I won't tell you it's utterly impossible to make the 1911 operate on BP. With a lightened recoil spring you could probably get it to operate for a few rounds using FFFG before fouling jammed it up. But because the cartridge was designed for the higher energy density of smokeless powder from its inception, you simply cannot load it to its normal full power level with black powder. You really want a cartridge that was designed for black powder originally, since it will have enough room in the case. The .45 Colt and, more recently, the .38 Special are probably the two most common ones in use for Cowboy Action Shooting. I don't expect CAS is your purpose, but the fact it is popular makes single-action revolvers of the types that originally shot black powder widely available in those chamberings.

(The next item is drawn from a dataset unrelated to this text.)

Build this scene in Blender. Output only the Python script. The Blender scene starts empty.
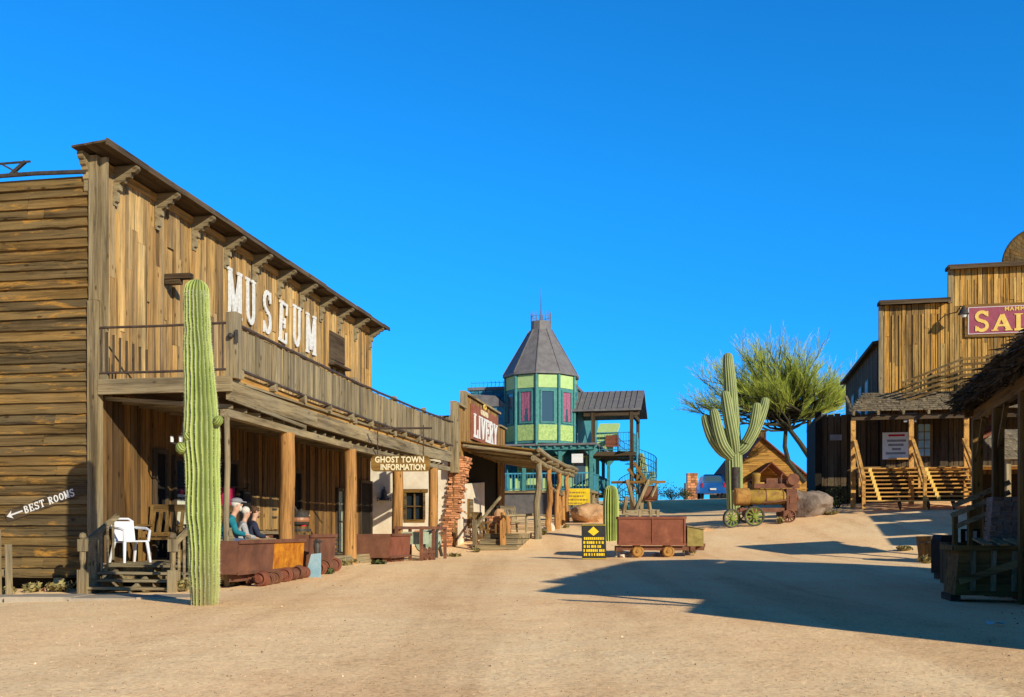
import bpy, bmesh, math, random
import numpy as np
from mathutils import Vector, Matrix
random.seed(7)
PI = math.pi
R = math.radians
sc = bpy.context.scene
COL = sc.collection
U = random.uniform

# ------------------------------------------------------------------ terrain
CP = [(-30,-10,.3),(0,-10,.3),(30,-10,.3),(-30,4,.4),(0,4,.4),(30,4,.4),(-10,7,.45),(0,7,.45),(10,7,.45),
      (-4.15,13.3,.61),(2,13.5,.6),(8,12,.5),(-7,17,.55),(-9.5,16.5,.5),(-25,18,.5),(2,20,.68),(8.1,17.3,.43),(12,17,.5),(30,18,.8),
      (-3.8,22.5,.80),(2.5,25,.8),(11.5,27.5,.76),(9,24,.78),(-2.3,30.8,.76),(4.3,31,.82),(-1.3,33,.8),(13,31,1.3),(30,30,1.8),(-25,32,.8),
      (.95,37,1.36),(3.2,43,1.85),(8.8,38,1.83),(6.2,40,1.75),(15.5,38.2,2.46),(12.7,40,2.4),(24,40,2.8),(30,45,3.2),(-8,42,1.6),(-25,50,2),
      (1.4,48,2.1),(6,52,2.6),(10,55,3.0),(10.4,70,3.7),(0,70,3.6),(20,60,3.7),(-25,70,3.2),(35,70,4),
      (0,85,3.55),(30,90,3.4),(-30,90,3.0),(10,80,3.75),(0,100,2.9),(40,100,2.6),(-40,100,2.4)]
_c = np.array(CP)
def _tps(r2): return np.where(r2 > 0, r2*np.log(np.maximum(r2, 1e-9)), 0)
def _fit():
    n = len(_c); xy = _c[:, :2]/30
    K = _tps(((xy[:, None]-xy[None])**2).sum(-1)) + np.eye(n)*.002
    P = np.c_[np.ones(n), xy]
    A = np.block([[K, P], [P.T, np.zeros((3, 3))]])
    return np.linalg.solve(A, np.r_[_c[:, 2], 0, 0, 0])
_w = _fit()
def gz(x, y):
    q = np.array([[x, y]])/30
    b = _tps(((q[:, None]-_c[None, :, :2]/30)**2).sum(-1))[0]
    return float(b@_w[:-3] + _w[-3] + _w[-2]*q[0, 0] + _w[-1]*q[0, 1])

# ------------------------------------------------------------------ materials
MATS = {}
def newmat(name):
    m = bpy.data.materials.new(name); m.use_nodes = True
    nt = m.node_tree; b = nt.nodes['Principled BSDF']
    return m, nt, b
def N(nt, t, **k):
    n = nt.nodes.new(t)
    for a, v in k.items():
        if hasattr(n, a): setattr(n, a, v)
        else: n.inputs[a.replace('_', ' ')].default_value = v
    return n
def ramp(nt, fac, stops, interp='LINEAR'):
    r = nt.nodes.new('ShaderNodeValToRGB'); r.color_ramp.interpolation = interp
    e = r.color_ramp.elements
    while len(e) < len(stops): e.new(.5)
    for i, (p, c) in enumerate(stops):
        e[i].position = p; e[i].color = (*c, 1) if len(c) == 3 else c
    nt.links.new(fac, r.inputs[0]); return r
def mixc(nt, fac, a, b, mode='MIX'):
    m = nt.nodes.new('ShaderNodeMix'); m.data_type = 'RGBA'; m.blend_type = mode
    for s, v in ((m.inputs[0], fac), (m.inputs[6], a), (m.inputs[7], b)):
        if hasattr(v, 'links'): nt.links.new(v, s)
        elif isinstance(v, (int, float)): s.default_value = v
        else: s.default_value = (*v, 1)
    return m.outputs[2]
def coords(nt, scale=(1, 1, 1), island=True):
    tc = nt.nodes.new('ShaderNodeTexCoord'); mp = nt.nodes.new('ShaderNodeMapping')
    mp.inputs['Scale'].default_value = scale
    nt.links.new(tc.outputs['Object'], mp.inputs[0])
    out = mp.outputs[0]; rnd = None
    if island:
        g = nt.nodes.new('ShaderNodeNewGeometry'); rnd = g.outputs['Random Per Island']
        v = N(nt, 'ShaderNodeVectorMath', operation='MULTIPLY_ADD'); v.inputs[1].default_value = (37, 71, 53)
        nt.links.new(rnd, v.inputs[0]); nt.links.new(out, v.inputs[2]); out = v.outputs[0]
    return out, rnd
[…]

Not to sound like a mother hen, but a lot of the initial information you had was pretty far off base, so I am concerned that your sources of information on making black powder may be off, too? An old reloader's rule of thumb is to check at least three sources of loading information before actually trying it. That should apply to the other stuff you've been looking into as well. You might want to invest in a copy of Lyman's Black Powder Handbook (http://www.lymanproducts.com/lyman/publications/black-powder.php)? I think you'll find it informative.
Pete D.
09-12-2009, 04:00 PM
Out of curiosity, I just weighed a charge of FFFg that I poured into a .45ACP case. Allowing room to seat the bullet and compress the BP slightly (NO airspace allowed in BP cartridges), the case held 15 grains +/-.
I wouldn't shoot them in any of my 1911's; the guns get dirty enough with Bullseye; I cannot imagine BP.
Pete
mgrace
09-12-2009, 06:55 PM
I once tried loading my 44 Mag and a 30/30 with BP just to see how it worked, they fired fine, I hated the cleanup needed afterward so did not try more then that one time, about a dozen rounds in each.